We often see cats roaming the streets, ducking behind buildings, or sunning in backyards, and many people feed these feral strays. But who are these cats and how did they end up this way? Feral cat colonies often begin with an abandonment of a cat, a poor soul being dumped to fend for itself. Feral cats exist in every community. These cats are not socialized to humans and are most often fearful of any human contact whatsoever.

The Forget Me Not Cat Sanctuary has taken in many feral cats to live out their lives, who would end up being euthanized at other animal shelters or organizations. In some cases, over time and with great patience, these cats can become more acceptable of humans and many of the Forget Me Not ferals have tamed a lot in our care.

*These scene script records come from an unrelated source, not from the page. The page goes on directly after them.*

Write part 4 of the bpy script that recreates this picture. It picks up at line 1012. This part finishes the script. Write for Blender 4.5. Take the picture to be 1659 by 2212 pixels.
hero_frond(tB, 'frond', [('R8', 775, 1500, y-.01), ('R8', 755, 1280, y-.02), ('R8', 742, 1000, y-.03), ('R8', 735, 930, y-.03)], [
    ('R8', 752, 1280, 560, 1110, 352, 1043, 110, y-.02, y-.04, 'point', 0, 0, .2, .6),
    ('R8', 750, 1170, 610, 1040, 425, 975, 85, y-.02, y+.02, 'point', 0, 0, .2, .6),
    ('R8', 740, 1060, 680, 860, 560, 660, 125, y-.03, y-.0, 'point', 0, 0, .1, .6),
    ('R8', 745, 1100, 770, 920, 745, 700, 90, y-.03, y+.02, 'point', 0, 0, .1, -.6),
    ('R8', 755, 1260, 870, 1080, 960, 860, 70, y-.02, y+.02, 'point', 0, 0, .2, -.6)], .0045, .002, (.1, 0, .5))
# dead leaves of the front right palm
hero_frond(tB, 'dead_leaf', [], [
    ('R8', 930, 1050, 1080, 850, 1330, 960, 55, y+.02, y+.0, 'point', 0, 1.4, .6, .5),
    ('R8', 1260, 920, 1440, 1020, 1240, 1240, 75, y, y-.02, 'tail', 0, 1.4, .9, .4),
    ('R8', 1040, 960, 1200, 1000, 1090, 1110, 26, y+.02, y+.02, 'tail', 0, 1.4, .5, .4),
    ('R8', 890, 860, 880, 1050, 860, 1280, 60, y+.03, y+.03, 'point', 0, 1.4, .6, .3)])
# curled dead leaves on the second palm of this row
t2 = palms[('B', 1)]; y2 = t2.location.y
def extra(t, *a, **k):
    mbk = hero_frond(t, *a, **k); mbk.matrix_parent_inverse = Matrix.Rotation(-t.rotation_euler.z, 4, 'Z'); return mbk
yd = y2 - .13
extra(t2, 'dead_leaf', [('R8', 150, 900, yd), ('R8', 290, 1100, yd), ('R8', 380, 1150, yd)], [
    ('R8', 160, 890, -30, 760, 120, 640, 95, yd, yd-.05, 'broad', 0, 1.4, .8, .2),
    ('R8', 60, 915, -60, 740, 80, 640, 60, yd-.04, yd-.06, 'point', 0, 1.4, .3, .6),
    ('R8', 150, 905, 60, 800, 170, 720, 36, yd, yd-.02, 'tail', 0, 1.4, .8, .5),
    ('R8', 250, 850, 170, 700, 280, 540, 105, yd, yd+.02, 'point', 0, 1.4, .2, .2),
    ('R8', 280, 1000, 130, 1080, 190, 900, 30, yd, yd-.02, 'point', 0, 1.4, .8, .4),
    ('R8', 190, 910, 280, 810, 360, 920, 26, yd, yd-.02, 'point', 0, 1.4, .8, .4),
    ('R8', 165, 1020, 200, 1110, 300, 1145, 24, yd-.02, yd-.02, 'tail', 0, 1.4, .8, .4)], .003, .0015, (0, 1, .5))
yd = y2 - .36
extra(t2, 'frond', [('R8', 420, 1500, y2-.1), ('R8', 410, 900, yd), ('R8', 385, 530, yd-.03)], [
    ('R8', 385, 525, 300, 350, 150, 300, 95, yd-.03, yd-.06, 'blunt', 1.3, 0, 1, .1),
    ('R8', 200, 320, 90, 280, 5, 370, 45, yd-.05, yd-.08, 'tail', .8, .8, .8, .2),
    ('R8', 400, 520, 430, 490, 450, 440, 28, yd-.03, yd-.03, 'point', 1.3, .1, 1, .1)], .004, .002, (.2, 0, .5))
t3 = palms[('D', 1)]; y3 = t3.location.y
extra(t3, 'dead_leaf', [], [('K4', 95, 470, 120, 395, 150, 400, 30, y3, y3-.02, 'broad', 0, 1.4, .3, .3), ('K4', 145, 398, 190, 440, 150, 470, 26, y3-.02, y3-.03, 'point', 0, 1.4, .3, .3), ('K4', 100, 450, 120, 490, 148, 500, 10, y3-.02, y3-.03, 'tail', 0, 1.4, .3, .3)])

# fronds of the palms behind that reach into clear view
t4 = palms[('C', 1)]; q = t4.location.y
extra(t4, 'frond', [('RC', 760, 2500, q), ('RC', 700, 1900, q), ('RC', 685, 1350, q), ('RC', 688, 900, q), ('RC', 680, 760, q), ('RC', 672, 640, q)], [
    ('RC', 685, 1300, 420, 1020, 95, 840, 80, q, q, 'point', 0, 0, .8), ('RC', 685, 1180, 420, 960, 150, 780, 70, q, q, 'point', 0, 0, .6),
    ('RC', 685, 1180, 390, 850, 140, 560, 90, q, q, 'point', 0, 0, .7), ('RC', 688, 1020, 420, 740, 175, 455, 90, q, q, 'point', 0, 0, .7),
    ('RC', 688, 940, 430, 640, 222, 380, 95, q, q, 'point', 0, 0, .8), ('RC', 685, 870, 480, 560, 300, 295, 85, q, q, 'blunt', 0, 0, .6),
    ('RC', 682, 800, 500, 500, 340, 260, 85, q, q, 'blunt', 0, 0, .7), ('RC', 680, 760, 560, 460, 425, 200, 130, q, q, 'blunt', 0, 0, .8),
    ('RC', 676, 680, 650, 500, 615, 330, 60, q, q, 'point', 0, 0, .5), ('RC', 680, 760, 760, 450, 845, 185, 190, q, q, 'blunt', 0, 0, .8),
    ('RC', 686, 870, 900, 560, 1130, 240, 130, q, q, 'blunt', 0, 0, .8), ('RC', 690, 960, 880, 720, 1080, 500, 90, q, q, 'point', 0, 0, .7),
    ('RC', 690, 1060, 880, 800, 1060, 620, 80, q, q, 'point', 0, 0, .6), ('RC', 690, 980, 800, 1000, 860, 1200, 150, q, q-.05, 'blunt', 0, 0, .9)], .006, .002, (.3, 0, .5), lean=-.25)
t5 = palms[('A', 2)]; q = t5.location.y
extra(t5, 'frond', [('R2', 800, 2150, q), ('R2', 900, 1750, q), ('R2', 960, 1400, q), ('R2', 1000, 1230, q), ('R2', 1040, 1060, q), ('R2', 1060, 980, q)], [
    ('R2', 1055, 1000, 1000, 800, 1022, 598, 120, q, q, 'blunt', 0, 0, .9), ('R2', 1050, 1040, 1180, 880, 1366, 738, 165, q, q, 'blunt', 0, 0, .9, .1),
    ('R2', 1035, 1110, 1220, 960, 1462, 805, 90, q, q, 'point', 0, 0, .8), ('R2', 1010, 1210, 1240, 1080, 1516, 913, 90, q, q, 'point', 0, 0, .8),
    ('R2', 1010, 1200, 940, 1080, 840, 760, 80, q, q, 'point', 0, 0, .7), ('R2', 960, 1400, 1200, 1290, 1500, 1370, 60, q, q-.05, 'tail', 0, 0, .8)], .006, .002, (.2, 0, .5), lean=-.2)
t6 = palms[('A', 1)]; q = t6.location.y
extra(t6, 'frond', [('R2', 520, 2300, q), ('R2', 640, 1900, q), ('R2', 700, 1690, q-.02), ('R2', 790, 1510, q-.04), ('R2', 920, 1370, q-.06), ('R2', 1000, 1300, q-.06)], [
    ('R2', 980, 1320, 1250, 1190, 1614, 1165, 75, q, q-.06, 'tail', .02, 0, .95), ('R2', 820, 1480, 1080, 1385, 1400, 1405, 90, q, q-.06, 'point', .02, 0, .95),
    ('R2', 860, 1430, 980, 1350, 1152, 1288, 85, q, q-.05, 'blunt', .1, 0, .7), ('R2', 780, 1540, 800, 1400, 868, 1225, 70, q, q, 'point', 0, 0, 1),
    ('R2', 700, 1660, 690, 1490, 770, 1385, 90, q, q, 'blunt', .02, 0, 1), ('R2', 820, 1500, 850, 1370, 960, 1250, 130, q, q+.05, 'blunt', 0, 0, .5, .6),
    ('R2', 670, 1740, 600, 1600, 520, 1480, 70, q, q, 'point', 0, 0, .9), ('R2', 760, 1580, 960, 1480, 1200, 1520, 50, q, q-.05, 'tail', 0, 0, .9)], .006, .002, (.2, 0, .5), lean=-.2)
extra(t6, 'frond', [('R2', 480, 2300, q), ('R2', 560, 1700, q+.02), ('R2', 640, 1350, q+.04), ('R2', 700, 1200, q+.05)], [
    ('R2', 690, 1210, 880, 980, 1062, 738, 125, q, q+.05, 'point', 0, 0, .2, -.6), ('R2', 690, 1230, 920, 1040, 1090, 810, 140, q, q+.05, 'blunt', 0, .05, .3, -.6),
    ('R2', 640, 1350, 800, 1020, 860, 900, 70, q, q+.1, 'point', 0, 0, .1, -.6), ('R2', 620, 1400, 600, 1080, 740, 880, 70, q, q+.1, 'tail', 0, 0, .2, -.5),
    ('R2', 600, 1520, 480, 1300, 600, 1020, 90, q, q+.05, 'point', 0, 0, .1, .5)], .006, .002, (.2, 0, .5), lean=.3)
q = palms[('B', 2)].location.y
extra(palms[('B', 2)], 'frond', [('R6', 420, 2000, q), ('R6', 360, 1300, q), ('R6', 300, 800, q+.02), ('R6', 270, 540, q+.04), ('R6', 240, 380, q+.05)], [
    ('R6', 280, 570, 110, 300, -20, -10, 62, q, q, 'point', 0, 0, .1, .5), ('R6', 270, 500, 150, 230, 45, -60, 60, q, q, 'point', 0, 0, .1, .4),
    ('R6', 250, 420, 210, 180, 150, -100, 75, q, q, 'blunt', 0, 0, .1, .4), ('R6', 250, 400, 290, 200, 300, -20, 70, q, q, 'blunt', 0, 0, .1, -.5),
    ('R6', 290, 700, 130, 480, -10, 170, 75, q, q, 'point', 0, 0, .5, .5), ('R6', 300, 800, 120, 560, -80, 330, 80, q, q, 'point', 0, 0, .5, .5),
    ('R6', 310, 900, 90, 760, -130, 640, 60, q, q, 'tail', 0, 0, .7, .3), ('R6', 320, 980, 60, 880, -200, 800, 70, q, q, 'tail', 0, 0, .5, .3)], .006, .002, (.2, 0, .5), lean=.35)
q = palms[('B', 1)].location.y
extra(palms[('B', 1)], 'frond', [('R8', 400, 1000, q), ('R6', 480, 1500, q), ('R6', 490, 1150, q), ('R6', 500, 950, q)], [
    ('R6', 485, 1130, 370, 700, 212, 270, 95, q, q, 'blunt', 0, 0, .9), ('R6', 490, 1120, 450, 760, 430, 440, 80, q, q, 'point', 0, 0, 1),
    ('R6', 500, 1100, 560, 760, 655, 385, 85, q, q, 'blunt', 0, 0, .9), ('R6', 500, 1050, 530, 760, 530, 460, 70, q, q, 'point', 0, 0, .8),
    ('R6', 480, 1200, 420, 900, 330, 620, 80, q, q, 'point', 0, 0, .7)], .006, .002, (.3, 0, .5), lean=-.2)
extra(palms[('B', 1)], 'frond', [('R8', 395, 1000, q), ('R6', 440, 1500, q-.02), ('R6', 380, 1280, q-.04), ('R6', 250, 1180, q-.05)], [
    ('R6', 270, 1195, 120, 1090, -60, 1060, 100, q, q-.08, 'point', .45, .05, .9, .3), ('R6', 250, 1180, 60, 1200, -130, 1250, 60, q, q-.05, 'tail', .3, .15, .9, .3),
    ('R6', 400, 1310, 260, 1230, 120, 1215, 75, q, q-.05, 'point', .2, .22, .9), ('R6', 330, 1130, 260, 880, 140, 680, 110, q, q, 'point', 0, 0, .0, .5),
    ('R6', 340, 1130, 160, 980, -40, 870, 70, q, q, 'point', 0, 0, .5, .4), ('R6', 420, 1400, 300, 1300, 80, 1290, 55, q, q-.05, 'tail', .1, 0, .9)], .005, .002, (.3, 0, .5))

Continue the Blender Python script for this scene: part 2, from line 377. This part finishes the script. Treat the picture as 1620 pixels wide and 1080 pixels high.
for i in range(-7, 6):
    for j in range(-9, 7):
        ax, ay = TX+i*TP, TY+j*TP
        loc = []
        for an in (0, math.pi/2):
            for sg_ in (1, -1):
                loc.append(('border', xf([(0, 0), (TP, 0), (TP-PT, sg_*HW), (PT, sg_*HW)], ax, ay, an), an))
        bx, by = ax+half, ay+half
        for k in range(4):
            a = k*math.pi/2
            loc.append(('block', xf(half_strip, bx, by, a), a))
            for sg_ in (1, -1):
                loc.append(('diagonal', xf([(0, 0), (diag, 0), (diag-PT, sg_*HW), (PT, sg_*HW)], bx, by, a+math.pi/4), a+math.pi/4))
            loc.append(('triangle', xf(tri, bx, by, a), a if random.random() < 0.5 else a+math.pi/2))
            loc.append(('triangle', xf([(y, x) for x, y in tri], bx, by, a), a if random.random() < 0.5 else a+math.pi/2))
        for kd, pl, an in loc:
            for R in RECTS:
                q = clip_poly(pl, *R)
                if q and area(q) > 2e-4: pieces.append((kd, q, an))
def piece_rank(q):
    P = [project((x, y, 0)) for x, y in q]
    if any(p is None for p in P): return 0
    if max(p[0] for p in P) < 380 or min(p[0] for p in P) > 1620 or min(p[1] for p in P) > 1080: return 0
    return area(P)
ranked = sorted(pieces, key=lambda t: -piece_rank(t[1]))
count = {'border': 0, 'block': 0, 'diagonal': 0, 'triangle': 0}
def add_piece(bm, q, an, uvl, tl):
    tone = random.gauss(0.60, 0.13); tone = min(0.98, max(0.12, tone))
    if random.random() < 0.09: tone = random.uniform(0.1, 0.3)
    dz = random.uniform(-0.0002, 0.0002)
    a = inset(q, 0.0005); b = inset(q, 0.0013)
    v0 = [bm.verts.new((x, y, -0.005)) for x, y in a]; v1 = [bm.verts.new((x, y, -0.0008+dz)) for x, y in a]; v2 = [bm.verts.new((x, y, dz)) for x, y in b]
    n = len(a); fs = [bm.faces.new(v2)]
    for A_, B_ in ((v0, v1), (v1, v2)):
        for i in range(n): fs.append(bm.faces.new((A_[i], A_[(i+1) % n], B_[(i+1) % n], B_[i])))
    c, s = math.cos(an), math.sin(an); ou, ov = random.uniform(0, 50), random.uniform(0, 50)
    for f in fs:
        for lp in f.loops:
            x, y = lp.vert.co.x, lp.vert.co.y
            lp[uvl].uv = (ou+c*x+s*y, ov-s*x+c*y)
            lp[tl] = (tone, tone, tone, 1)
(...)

So next time you see a cat wandering the street, who runs away when you try to approach it, remember that these feral cats need our help too. Talk to your local animal welfare organizations or veterinary offices to see if there is a trap-neuter-return program in your area.

With purrs and meows,

From the Feral Cats of the Forget Me Not Cat Sanctuary
(Pictured here from top to bottom are: Mama, Libby, Whitey and Maizie - some of the feral cats now residing at Forget Me Not)


  1. It is sad that there are abandoned cats that lead to this problem. The ferals pictured here are beautiful and we are glad they have found such a wonderful home.

    The Wilsons

  2. Thanks, Lorelei, for writing about this issue, and thanks as well to Forget Me Not for helping so many feral kitties. Leonor

  3. helping feral cats make good common sense. Fixed kitties don't reproduce and increase the feral cat population. I am so very happy to say that this should be encouraged everywhere...trap-neuter-return...
    from Tigger and Mister's mom, back from California in rainy BC

  4. This is such an important issue, thank you for addressing it here. Your feral kitties are beautiful!